On one hand, there is convergence with Washington on balancing China’s expanding regional role. On the other, India remains sensitive to any external presence that could dilute its influence in what it has long considered its immediate sphere. This reflects both opportunity and concern.

Indian analysts have also pointed to internal political developments in Nepal—particularly the consolidation of major communist parties—as a factor that could expand China’s leverage. This has prompted some within India’s strategic circles to call for closer coordination with the US, even as there is growing recognition that India’s traditional influence is evolving and requires a more deliberate, strategy-driven approach.

At the same time, China has signaled concern over the intensifying US presence. In the lead-up to the visit, Beijing’s representatives in Kathmandu cautioned against activities linked to Tibet and Taiwan, underscoring China’s priority that Nepal not become a platform for anti-China political or security agendas.
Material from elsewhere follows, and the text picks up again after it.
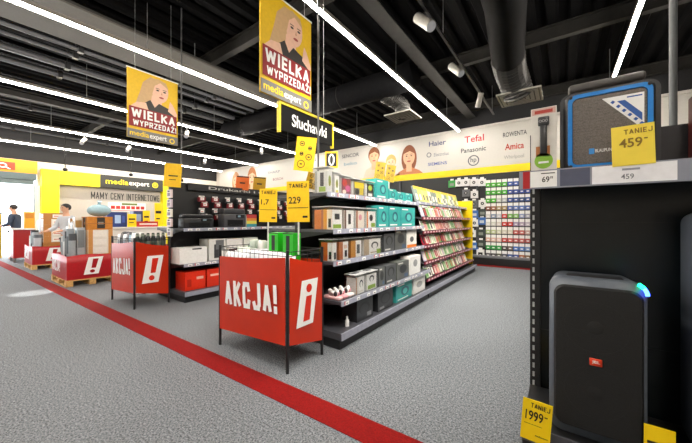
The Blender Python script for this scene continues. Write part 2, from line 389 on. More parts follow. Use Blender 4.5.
logo('SENCOR', 342, 359, 155.5, .14, '#55565a'); logo('beko', 344, 357, 163.5, .12, '#7aa0b0')
logo('SHARP', 268, 280, 172, .12, '#8a8f98'); logo('BOSCH', 273, 283, 179, .12, '#9a6a70'); logo('LG', 308, 316, 160, .14, '#6a6e78')

# ------------------------------------------------------------------ ceiling lights, ducts, spots
def strip(X, Y0, Y1, label):
    t = thing('linear_light', (X, (Y0+Y1)/2, 3.86), label, 'light', 'linear ceiling lights')
    MB().box(X-.026, X+.026, Y0, Y1, 3.905, 3.96, M('light_housing', '#8c8880', .4)).build('housing', t)
    MB().box(X-.019, X+.019, Y0+.01, Y1-.01, 3.87, 3.903, LEDW).build('diffuser', t)
    y = Y0+1
    while y < Y1: MB().tube([(X, y, 3.96), (X, y, CZ+.004)], .006, GALV, 6).build('suspension_wire', t); y += 3
strip(.78, -5, 9.2, 'glowing linear ceiling light behind the portable speaker, rightmost of all')
strip(-2.48, -5, 9.15, 'glowing linear ceiling light running above the headphone gondola to the brand names')
strip(-5.35, -5, 9.2, 'long glowing linear ceiling light running along the wide grey cable tray')
strip(-8.55, -5, 9.2, 'glowing linear ceiling light passing behind the smaller hanging poster')
strip(-11.95, -5, 9.2, 'glowing linear ceiling light two away from the smaller hanging poster towards the entrance')
strip(-15.0, -5, 9.2, 'glowing linear ceiling light nearest to the service point wall')
MB_ = MB().box(-7.0, -5.8, -5, 5.4, 4.38, 4.41, M('pale_cable_tray', '#45433f', .7))
MB_.box(-7.0, -6.97, -5, 5.4, 4.41, 4.45, STEEL).box(-5.83, -5.8, -5, 5.4, 4.41, 4.45, STEEL)
for y in (-3, 0, 3, 5.2):
    for x_ in (-6.98, -5.82): MB_.tube([(x_, y, 4.42), (x_, y, CZ+.004)], .008, GALV, 6)
tag(MB_.build('cable_tray'), 'wide grey cable tray running above a long linear light', 'cable tray')
for X, r, z, lb in ((-7.2, .035, 4.38, 'thin grey ceiling pipe closest to the wide cable tray'), (-7.55, .03, 4.38, 'thin grey ceiling pipe, second from the wide cable tray'),
                    (-8.15, .055, 4.37, 'thick grey ceiling pipe, third from the wide cable tray'), (-8.75, .055, 4.37, 'thick grey ceiling pipe, fourth from the wide cable tray'),
                    (-12.1, .04, 4.38, 'grey ceiling pipe between the two linear lights nearest the entrance'), (-15.2, .04, 4.38, 'grey ceiling pipe closest to the service point wall')):
    p = MB().tube([(X, -5, z), (X, 5.4, z)], r, M('pale_pipe', '#55575b', .5, .2), 10)
    for y in (-1, 1.6, 4.2): p.box(X-r-.012, X+r+.012, y-.04, y+.04, z-r-.012, z+r+.012, BLACK); p.tube([(X, y, z), (X, y, CZ+.004)], .008, BLACK, 6)
    tag(p.build('ceiling_pipe'), lb, 'pipe', 'ceiling pipes')
def flexduct(b, pts, r, n=26):
    pts = [Vector(p) for p in pts]; P = []
    for i in range(n*2+1):
        t = i/(n*2)*(len(pts)-1); k = min(int(t), len(pts)-2); f = t-k
        p0 = pts[max(k-1, 0)]; p1 = pts[k]; p2 = pts[k+1]; p3 = pts[min(k+2, len(pts)-1)]
        P.append(.5*((2*p1)+(p2-p0)*f+(2*p0-5*p1+4*p2-p3)*f*f+(3*p1-p0-3*p2+p3)*f**3))
    b.tube(P, [r*(1+.045*(1 if i % 2 else -1)) for i in range(len(P))], FLEX, 18, smooth=False)
def diffuser(t, X, Y, z, w=.32):
    b = MB().box(X-w, X+w, Y-w, Y+w, z, z+.03, M('vent_plate', '#98958c', .5))
    fr = F((X, Y, z), (1, 0, 0), (0, -1, 0)); lt = M('vent_blade', '#8a8780', .5); dk = M('vent_gap', '#45433f', .6)
    for i in range(4):
        a = w*(.92-.22*i); c_ = a-.02
        b.add([fr.p(*p, .001+.002*i) for p in ((-a, -a), (a, -a), (a, a), (-a, a), (-c_, -c_), (c_, -c_), (c_, c_), (-c_, c_))],
              [(0, 1, 5, 4), (1, 2, 6, 5), (2, 3, 7, 6), (3, 0, 4, 7)], dk)
    for k_ in (-1, 1): b.poly(fr, [(-w*.9, -w*.9*k_), (-w*.86, -w*.9*k_), (w*.9, w*.9*k_), (w*.86, w*.9*k_)], lt, .012)
    o = b.build('diffuser', t); o['label'] = 'square louvred air outlet'
t = thing('air_duct', (-5, 5.95, 3.9), 'big dark round air duct crossing the ceiling behind the aisle sign', 'duct')
pts = [(-9.3, 5.95, 4.29), (-3.0, 5.95, 4.29), (-2.75, 5.95, 4.31), (-2.5, 5.95, 4.36)]
MB().tube(pts, .285, DUCT, 24).build('duct_pipe', t)
b = MB(); flexduct(b, [(-3.3, 6.05, 4.12), (-3.15, 6.25, 4.02), (-3.0, 6.35, 3.88), (-2.95, 6.3, 3.63)], .17, 12); b.build('flexible_hose', t)
for x in (-8.2, -6.3, -4.4): MB().tube([(x, 5.95+.29*math.cos(a), 4.29+.29*math.sin(a)) for a in [math.pi*2*q/20 for q in range(21)]], .01, STEEL, 6, False).tube([(x, 5.95, 4.57), (x, 5.95, 4.705)], .01, STEEL, 6).build('band_clamp', t)
diffuser(t, -2.95, 6.3, 3.6)
t = thing('air_duct', (-.7, 5.4, 3.6), 'black air duct ending in a ribbed hose above the right-hand shelf', 'duct')
MB().tube([(-.55, 3.2, 4.02), (-.58, 4.2, 4.0), (-.68, 5.1, 3.98), (-.73, 5.6, 3.96)], .245, M('black_duct_wrap', '#0a0a0b', .8, noise=.2, scale=14, spec=.1), 24).tube([(-.55, 3.9, 4.2), (-.55, 3.9, 4.705)], .012, STEEL, 6).build('duct_pipe', t)
b = MB(); flexduct(b, [(-.73, 5.6, 3.96), (-.75, 6.0, 3.93), (-.72, 6.35, 3.82), (-.67, 6.55, 3.63)], .25, 12); b.build('flexible_hose', t)
diffuser(t, -.655, 6.6, 3.59, .36)
def spot(X, Y, z, dirv, label, s=1.0, hang=4.0):
    t = thing('spotlight', (X, Y, z), label, 'spotlight', 'ceiling spotlights')
    d = Vector(dirv).normalized(); p = Vector((X, Y, z))
    wm = M('spot_white', '#a5a29a', .45)
    MB().tube([p-d*.18*s, p+d*.11*s], .055*s, wm, 16).build('lamp_body', t)
    b = MB().tube([p+d*.1105*s, p+d*.115*s], .05*s, M('spot_lens', '#b4b4b8', .2, noise=.02, emit=.12), 16)
    q = d.orthogonal().normalized(); r2 = d.cross(q)
    b.build('lens', t)
    MB().tube([p-d*.05*s, p-d*.05*s+Vector((0, 0, .1)), (X-d.x*.05, Y-d.y*.05, hang)], .012, BLACK, 8).build('bracket', t)
trk = MB().box(-1.47, -1.43, 1.5, 8.6, 4.0, 4.03, BLACK)
for y in (1.6, 4.5, 8.4): trk.tube([(-1.45, y, 4.03), (-1.45, y, CZ+.004)], .006, GALV, 6)
tag(trk.build('track_rail'), 'thin black lighting track beside the steel girder over the right aisle', 'track')
trk = MB().box(-.27, -.23, .8, 3.6, 4.0, 4.03, BLACK)  # unseen track, added to carry lamps that brighten the product fronts
for y in (.9, 3.5): trk.tube([(-.25, y, 4.03), (-.25, y, CZ+.004)], .006, GALV, 6)
tag(trk.build('track_rail'), 'short added black lighting track over the aisle in front of the headphone gondola', 'track')
toc = (.62, -.3, -.72)
spot(-1.45, 3.8, 3.84, toc, 'white cylinder spotlight near the top of the photo right of the girder', 1.25, 4.0)
spot(-1.45, 5.25, 3.8, toc, 'white cylinder spotlight next after the topmost one, over the right aisle', 1.1, 4.0)
for q_, y_ in enumerate((1.0, 2.2, 3.4)): spot(-.25, y_, 3.84, (-.6, .25, -.75), 'added white cylinder spotlight on the short aisle track, %s from its near end' % ORD[q_+1], 1.1, 4.0)  # lamps added out of view to brighten the gondola fronts
spot(-1.45, 2.3, 3.84, (-.3, .3, -.9), 'added white cylinder spotlight on the track straight above the nearest bin', 1.1, 4.0)  # extra lamp added above the view to light the shelf goods
spot(-1.45, 6.9, 3.8, (-.3, .3, -.9), 'added white cylinder spotlight farthest along the track, over the case rack', 1.0, 4.0)  # extra lamp added to light the packs in the rack
spot(-8.55, -.4, 3.66, (.6, .7, -1.6), 'added white spotlight on the linear light throwing an oval pool on the carpet', 1.0, 3.86)  # unseen fixture added to make the pale oval on the floor
for (X, Y, lb) in ((-8.6, 4.2, 'white spotlight next to the smaller hanging poster'), (-8.6, 6.8, 'small white spotlight left of the Słuchawki aisle sign'),
                   (-12.0, 3.9, 'small spotlight below the smaller hanging poster, towards the service wall'), (-12.0, 6.6, 'small distant spotlight above the printer gondola'),
                   (-11.95, 2.7, 'small spotlight hanging left of the smaller hanging poster')):
    spot(X, Y, 3.66, (.6, -.4, -.6), lb, 1.0, 3.86)
tag(MB().tube([(.3, 1.95, 1.93), (.3, 1.95, 1.9)], .03, GALV).build('x') if 0 else MB().tube([(.482, 2.32, 1.2), (.482, 2.32, CZ+.004)], .016, M('grey_pole_paint', '#55585a', .45, .3), 12).tube([(.482, 2.32, .0), (.482, 2.32, 1.2)], .03, GALV, 12).build('ceiling_pole'),
    'grey metal pole rising to the ceiling behind the portable speaker shelf', 'pole')
for (X, Y, z, lb) in ((-14.8, 2.85, 3.1, 'black dome camera hanging in front of the yellow service frame'), (-14.9, 4.95, 3.18, 'black dome camera hanging in front of the charcoal fascia')):
    t = thing('dome_camera', (X, Y, z), lb, 'camera')
    MB().tube([(X, Y, z+.08), (X, Y, CZ+.004)], .015, BLACK, 8).build('drop_rod', t)
    MB().sph((X, Y, z), .075, .075, .07, BLACK).build('dome', t)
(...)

China continues to advance its economic footprint through initiatives such as the Belt and Road Initiative, framing development cooperation as the central pillar of its engagement. The broader picture is one of intensifying strategic signaling, with both Washington and Beijing testing the boundaries of influence.

For Kathmandu, the message is clear: the opportunity is significant. External actors are engaging despite political fluidity, not waiting for stability. Nepal is seen as strategically relevant even in transition. Future partnerships will depend less on ideology and more on governance quality, regulatory credibility, and economic openness.

The bottom line is that this was not a routine visit—it was a quiet strategic probe. The absence of top-level meetings is not a gap; it is the signal. The US appears to be looking beyond the current state structure—toward the next phase of Nepal’s political economy.